Volk and his fellow astronomers present what they believe is compelling evidence of this second body “with a mass somewhere between that of Mars and Earth.” They say this object would be different from – but much closer than – the so-called Planet Nine, which also is yet to be confirmed.
So if two more large planets exist in our solar system, and astronomers have produced data proving they may exist, why haven’t they been found? They explain that the planets may be hiding not only among the vast amount of debris within the Kuiper Belt, but also in a galactic plane that is so densely packed with stars, that astronomers tend to avoid it.

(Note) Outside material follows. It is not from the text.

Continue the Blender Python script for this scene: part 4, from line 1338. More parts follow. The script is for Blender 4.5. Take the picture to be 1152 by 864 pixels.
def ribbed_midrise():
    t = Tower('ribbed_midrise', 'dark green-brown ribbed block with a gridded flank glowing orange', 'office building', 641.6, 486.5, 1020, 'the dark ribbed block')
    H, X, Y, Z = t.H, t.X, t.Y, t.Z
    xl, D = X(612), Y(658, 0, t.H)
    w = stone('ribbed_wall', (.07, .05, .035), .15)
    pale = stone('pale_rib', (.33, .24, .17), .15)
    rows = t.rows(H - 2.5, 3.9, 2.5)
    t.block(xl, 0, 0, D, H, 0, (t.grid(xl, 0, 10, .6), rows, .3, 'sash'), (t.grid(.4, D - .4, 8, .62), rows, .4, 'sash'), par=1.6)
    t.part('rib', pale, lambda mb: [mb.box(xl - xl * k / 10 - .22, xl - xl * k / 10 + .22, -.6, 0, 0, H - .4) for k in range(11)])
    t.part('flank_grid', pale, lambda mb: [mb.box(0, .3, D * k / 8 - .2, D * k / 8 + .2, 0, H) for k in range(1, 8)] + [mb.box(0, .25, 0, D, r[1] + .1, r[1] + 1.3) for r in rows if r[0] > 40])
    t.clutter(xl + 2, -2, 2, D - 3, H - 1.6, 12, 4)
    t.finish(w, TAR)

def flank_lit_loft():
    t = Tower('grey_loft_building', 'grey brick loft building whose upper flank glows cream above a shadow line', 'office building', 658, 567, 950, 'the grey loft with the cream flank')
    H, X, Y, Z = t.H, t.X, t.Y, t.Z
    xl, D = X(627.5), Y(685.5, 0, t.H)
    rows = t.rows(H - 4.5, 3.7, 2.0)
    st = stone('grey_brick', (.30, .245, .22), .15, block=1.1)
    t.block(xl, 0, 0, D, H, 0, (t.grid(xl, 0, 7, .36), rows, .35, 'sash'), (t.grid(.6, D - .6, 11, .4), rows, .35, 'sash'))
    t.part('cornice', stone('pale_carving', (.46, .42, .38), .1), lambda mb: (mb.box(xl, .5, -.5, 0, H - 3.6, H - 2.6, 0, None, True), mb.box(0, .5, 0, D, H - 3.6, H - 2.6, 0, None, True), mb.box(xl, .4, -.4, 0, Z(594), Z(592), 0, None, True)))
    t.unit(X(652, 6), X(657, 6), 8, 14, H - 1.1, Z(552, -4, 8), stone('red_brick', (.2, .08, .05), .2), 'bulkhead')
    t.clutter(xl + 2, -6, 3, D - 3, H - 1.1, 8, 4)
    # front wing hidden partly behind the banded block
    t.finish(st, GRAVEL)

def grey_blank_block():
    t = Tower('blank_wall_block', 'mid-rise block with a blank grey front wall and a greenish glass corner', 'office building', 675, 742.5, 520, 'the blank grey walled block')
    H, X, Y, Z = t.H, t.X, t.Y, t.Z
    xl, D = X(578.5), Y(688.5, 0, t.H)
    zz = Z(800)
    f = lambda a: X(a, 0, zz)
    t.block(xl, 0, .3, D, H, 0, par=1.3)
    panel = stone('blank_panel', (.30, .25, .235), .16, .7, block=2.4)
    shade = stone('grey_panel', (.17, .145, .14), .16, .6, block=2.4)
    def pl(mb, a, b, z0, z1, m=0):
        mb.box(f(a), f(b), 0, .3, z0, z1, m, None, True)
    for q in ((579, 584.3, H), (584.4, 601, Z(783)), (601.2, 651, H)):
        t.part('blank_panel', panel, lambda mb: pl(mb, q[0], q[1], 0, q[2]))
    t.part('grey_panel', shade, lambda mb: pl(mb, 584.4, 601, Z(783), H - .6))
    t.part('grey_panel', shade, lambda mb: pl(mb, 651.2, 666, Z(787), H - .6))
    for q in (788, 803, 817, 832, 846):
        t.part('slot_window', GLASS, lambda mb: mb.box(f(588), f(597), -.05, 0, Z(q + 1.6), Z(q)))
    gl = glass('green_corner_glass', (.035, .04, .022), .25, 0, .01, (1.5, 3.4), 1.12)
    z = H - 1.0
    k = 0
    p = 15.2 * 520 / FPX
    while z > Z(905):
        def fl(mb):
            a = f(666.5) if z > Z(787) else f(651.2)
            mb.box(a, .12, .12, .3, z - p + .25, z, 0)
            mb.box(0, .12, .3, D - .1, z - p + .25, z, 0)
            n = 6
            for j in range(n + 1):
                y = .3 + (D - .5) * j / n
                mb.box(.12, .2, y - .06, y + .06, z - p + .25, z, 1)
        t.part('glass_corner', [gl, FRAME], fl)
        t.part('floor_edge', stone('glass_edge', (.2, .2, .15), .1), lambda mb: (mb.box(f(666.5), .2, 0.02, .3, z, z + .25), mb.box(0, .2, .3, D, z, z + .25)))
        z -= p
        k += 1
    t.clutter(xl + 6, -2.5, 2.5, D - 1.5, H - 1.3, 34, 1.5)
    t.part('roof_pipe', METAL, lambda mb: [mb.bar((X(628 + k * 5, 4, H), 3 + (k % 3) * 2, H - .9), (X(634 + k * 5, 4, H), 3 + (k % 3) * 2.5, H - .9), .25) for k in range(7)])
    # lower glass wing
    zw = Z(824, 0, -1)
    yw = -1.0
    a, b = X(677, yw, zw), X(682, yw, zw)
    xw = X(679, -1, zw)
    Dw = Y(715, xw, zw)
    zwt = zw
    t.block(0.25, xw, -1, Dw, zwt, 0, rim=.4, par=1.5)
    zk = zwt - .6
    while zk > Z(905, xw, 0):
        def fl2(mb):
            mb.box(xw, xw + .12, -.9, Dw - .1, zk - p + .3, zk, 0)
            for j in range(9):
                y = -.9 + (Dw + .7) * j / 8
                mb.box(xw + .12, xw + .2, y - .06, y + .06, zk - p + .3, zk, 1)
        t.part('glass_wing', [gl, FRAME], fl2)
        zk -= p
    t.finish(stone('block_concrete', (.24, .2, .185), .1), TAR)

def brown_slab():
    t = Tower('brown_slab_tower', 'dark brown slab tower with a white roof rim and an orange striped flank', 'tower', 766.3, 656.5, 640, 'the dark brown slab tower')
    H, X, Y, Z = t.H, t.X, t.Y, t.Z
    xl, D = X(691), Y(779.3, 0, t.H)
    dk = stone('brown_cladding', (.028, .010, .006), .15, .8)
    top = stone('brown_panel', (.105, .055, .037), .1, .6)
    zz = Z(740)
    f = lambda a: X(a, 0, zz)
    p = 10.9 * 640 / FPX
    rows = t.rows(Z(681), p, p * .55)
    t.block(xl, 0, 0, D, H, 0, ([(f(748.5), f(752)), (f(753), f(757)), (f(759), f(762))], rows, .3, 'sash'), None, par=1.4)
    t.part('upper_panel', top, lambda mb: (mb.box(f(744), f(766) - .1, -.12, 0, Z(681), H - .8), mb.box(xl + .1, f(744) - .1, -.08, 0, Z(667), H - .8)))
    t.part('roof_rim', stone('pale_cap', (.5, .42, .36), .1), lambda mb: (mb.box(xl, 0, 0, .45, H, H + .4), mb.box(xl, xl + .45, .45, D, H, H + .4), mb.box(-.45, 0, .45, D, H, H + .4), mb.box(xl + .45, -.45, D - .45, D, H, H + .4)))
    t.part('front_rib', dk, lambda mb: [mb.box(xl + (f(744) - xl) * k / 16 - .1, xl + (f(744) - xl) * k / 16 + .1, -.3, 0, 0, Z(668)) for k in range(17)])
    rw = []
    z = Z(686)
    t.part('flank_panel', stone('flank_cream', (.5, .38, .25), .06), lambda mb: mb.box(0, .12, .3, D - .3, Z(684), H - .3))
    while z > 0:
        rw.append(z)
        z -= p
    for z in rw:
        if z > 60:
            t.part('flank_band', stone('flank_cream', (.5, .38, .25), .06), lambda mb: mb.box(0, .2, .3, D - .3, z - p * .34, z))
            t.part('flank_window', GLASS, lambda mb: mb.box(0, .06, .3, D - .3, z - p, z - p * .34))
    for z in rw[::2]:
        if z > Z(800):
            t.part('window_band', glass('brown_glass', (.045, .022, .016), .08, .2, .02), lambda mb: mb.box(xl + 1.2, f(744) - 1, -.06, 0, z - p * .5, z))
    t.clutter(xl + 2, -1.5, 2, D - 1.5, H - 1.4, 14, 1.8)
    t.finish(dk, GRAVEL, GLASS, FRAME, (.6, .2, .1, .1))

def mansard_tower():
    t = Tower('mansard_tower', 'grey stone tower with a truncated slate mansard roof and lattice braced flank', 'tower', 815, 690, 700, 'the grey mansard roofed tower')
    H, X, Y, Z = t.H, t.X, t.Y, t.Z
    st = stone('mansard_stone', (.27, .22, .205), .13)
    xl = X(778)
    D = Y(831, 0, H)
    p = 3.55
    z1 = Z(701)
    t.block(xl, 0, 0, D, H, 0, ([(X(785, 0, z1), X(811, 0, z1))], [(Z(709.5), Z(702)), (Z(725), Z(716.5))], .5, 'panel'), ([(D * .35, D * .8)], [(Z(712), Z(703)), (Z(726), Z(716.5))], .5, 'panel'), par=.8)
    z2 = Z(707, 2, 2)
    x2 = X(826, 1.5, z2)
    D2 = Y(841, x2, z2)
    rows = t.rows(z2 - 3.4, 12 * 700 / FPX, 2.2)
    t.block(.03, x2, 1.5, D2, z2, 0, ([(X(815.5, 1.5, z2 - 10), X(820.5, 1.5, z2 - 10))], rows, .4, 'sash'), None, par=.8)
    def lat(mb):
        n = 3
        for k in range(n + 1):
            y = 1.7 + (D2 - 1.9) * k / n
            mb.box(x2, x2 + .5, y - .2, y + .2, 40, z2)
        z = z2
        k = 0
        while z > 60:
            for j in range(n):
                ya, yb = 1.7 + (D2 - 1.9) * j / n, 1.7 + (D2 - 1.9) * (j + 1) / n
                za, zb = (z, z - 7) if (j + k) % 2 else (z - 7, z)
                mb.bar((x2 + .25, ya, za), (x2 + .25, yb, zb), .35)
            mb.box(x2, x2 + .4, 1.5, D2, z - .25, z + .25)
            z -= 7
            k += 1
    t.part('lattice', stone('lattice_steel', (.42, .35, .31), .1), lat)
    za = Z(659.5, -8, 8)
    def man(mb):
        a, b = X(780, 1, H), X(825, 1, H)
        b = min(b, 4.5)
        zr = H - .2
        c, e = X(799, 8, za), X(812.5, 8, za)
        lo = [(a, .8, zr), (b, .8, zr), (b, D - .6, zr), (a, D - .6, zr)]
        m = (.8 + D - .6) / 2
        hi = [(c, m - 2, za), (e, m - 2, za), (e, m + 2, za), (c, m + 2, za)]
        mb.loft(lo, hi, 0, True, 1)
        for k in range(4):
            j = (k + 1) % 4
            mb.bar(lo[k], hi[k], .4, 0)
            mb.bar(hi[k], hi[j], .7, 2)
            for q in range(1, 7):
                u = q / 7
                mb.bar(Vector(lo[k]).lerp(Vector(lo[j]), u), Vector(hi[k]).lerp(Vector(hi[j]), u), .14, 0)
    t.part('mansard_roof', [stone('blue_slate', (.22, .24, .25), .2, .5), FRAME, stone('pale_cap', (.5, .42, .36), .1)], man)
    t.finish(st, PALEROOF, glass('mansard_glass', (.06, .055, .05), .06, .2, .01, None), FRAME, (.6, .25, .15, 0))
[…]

Volk explained: “The chance that we have not found such an object of the right brightness and distance simply because of the limitations of the surveys is estimated to be to about 30 percent.”
There is help on the way, however. A new Large Synoptic Survey Telescope is under construction on Mt. El Penon, Chile. When it goes on line in about 2020, astronomers believe this instrument will be doing nightly real-time surveys of the sky that may find those planets and prove once-and-for-all their existence.